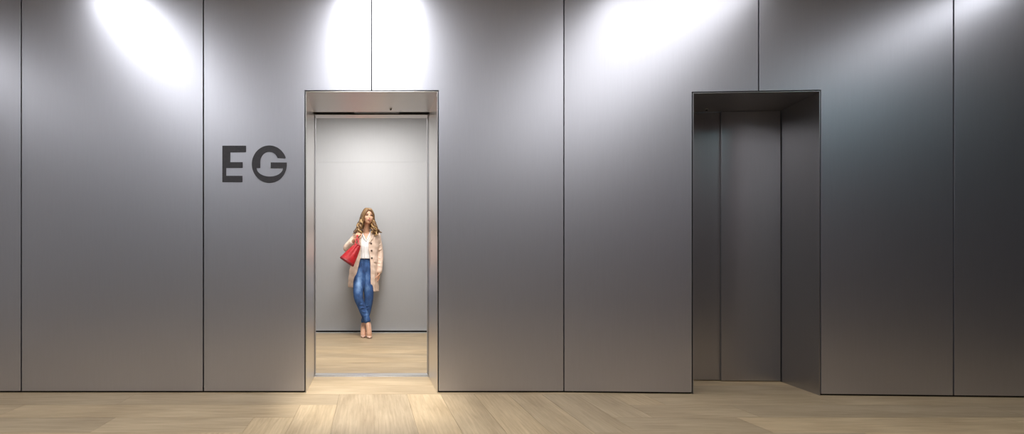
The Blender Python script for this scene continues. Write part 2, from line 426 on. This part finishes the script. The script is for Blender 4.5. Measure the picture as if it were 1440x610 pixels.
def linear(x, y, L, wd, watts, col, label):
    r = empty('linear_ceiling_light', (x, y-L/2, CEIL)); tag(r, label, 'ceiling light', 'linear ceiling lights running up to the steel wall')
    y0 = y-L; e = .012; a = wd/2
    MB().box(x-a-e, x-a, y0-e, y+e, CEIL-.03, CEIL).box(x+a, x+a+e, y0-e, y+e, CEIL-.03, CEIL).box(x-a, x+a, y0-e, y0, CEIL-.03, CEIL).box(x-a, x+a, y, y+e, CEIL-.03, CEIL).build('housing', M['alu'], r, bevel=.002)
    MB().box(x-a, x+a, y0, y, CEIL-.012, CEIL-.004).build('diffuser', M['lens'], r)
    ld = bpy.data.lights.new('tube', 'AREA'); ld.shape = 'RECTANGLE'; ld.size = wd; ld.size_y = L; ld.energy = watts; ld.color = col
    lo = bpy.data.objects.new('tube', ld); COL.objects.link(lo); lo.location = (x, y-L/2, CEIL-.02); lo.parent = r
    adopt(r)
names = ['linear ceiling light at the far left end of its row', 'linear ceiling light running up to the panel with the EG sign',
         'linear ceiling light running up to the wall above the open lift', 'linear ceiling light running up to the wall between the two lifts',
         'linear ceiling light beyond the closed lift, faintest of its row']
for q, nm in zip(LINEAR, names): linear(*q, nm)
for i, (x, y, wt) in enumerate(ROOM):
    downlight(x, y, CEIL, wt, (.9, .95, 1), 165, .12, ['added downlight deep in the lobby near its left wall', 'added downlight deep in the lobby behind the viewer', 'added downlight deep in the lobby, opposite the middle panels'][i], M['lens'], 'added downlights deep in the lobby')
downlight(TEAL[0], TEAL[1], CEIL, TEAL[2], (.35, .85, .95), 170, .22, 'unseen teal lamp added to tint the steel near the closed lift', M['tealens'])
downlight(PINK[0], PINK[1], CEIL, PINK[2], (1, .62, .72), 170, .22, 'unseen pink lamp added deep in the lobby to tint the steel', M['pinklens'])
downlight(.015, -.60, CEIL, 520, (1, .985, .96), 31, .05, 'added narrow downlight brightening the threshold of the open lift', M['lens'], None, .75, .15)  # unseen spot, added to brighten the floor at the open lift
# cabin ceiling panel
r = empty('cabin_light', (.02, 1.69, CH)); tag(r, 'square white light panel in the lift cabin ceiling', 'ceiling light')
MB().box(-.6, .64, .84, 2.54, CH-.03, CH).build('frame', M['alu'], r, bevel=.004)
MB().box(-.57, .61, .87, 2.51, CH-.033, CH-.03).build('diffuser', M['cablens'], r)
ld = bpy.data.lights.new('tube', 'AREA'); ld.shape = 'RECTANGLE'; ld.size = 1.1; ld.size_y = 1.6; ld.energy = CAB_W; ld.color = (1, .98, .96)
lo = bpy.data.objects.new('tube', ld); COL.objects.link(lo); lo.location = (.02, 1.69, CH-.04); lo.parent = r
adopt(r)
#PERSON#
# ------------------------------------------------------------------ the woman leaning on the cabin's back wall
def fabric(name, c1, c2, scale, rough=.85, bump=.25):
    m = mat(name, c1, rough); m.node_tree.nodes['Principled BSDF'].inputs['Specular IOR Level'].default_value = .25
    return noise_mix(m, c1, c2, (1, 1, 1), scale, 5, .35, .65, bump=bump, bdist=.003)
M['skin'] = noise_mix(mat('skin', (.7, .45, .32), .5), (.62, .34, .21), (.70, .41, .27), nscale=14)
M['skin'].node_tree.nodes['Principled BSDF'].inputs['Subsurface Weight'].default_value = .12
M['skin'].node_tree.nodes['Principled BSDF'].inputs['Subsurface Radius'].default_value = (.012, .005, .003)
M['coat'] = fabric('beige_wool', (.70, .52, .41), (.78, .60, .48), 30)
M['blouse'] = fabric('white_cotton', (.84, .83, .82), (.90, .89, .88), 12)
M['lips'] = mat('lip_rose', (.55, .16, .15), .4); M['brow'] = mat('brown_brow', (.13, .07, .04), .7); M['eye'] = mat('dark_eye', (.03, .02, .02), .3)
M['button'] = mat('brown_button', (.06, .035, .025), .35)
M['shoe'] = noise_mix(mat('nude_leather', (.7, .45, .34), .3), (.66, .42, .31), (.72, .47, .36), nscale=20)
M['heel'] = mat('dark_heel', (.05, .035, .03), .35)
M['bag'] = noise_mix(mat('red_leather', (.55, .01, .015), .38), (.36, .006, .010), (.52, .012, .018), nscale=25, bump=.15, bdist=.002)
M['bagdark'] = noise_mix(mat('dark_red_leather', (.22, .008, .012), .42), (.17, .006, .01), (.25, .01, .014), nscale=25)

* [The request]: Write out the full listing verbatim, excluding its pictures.

* [Answer to this exercise]:
The Blender Python script for this scene continues. Write part 2, from line 426 on. This part finishes the script. The script is for Blender 4.5. Measure the picture as if it were 1440x610 pixels.
def linear(x, y, L, wd, watts, col, label):
    r = empty('linear_ceiling_light', (x, y-L/2, CEIL)); tag(r, label, 'ceiling light', 'linear ceiling lights running up to the steel wall')
    y0 = y-L; e = .012; a = wd/2
    MB().box(x-a-e, x-a, y0-e, y+e, CEIL-.03, CEIL).box(x+a, x+a+e, y0-e, y+e, CEIL-.03, CEIL).box(x-a, x+a, y0-e, y0, CEIL-.03, CEIL).box(x-a, x+a, y, y+e, CEIL-.03, CEIL).build('housing', M['alu'], r, bevel=.002)
    MB().box(x-a, x+a, y0, y, CEIL-.012, CEIL-.004).build('diffuser', M['lens'], r)
    ld = bpy.data.lights.new('tube', 'AREA'); ld.shape = 'RECTANGLE'; ld.size = wd; ld.size_y = L; ld.energy = watts; ld.color = col
    lo = bpy.data.objects.new('tube', ld); COL.objects.link(lo); lo.location = (x, y-L/2, CEIL-.02); lo.parent = r
    adopt(r)
names = ['linear ceiling light at the far left end of its row', 'linear ceiling light running up to the panel with the EG sign',
         'linear ceiling light running up to the wall above the open lift', 'linear ceiling light running up to the wall between the two lifts',
         'linear ceiling light beyond the closed lift, faintest of its row']
for q, nm in zip(LINEAR, names): linear(*q, nm)
for i, (x, y, wt) in enumerate(ROOM):
    downlight(x, y, CEIL, wt, (.9, .95, 1), 165, .12, ['added downlight deep in the lobby near its left wall', 'added downlight deep in the lobby behind the viewer', 'added downlight deep in the lobby, opposite the middle panels'][i], M['lens'], 'added downlights deep in the lobby')
downlight(TEAL[0], TEAL[1], CEIL, TEAL[2], (.35, .85, .95), 170, .22, 'unseen teal lamp added to tint the steel near the closed lift', M['tealens'])
downlight(PINK[0], PINK[1], CEIL, PINK[2], (1, .62, .72), 170, .22, 'unseen pink lamp added deep in the lobby to tint the steel', M['pinklens'])
downlight(.015, -.60, CEIL, 520, (1, .985, .96), 31, .05, 'added narrow downlight brightening the threshold of the open lift', M['lens'], None, .75, .15)  # unseen spot, added to brighten the floor at the open lift
# cabin ceiling panel
r = empty('cabin_light', (.02, 1.69, CH)); tag(r, 'square white light panel in the lift cabin ceiling', 'ceiling light')
MB().box(-.6, .64, .84, 2.54, CH-.03, CH).build('frame', M['alu'], r, bevel=.004)
MB().box(-.57, .61, .87, 2.51, CH-.033, CH-.03).build('diffuser', M['cablens'], r)
ld = bpy.data.lights.new('tube', 'AREA'); ld.shape = 'RECTANGLE'; ld.size = 1.1; ld.size_y = 1.6; ld.energy = CAB_W; ld.color = (1, .98, .96)
lo = bpy.data.objects.new('tube', ld); COL.objects.link(lo); lo.location = (.02, 1.69, CH-.04); lo.parent = r
adopt(r)
#PERSON#
# ------------------------------------------------------------------ the woman leaning on the cabin's back wall
def fabric(name, c1, c2, scale, rough=.85, bump=.25):
    m = mat(name, c1, rough); m.node_tree.nodes['Principled BSDF'].inputs['Specular IOR Level'].default_value = .25
    return noise_mix(m, c1, c2, (1, 1, 1), scale, 5, .35, .65, bump=bump, bdist=.003)
M['skin'] = noise_mix(mat('skin', (.7, .45, .32), .5), (.62, .34, .21), (.70, .41, .27), nscale=14)
M['skin'].node_tree.nodes['Principled BSDF'].inputs['Subsurface Weight'].default_value = .12
M['skin'].node_tree.nodes['Principled BSDF'].inputs['Subsurface Radius'].default_value = (.012, .005, .003)
M['coat'] = fabric('beige_wool', (.70, .52, .41), (.78, .60, .48), 30)
M['blouse'] = fabric('white_cotton', (.84, .83, .82), (.90, .89, .88), 12)
M['lips'] = mat('lip_rose', (.55, .16, .15), .4); M['brow'] = mat('brown_brow', (.13, .07, .04), .7); M['eye'] = mat('dark_eye', (.03, .02, .02), .3)
M['button'] = mat('brown_button', (.06, .035, .025), .35)
M['shoe'] = noise_mix(mat('nude_leather', (.7, .45, .34), .3), (.66, .42, .31), (.72, .47, .36), nscale=20)
M['heel'] = mat('dark_heel', (.05, .035, .03), .35)
M['bag'] = noise_mix(mat('red_leather', (.55, .01, .015), .38), (.36, .006, .010), (.52, .012, .018), nscale=25, bump=.15, bdist=.002)
M['bagdark'] = noise_mix(mat('dark_red_leather', (.22, .008, .012), .42), (.17, .006, .01), (.25, .01, .014), nscale=25)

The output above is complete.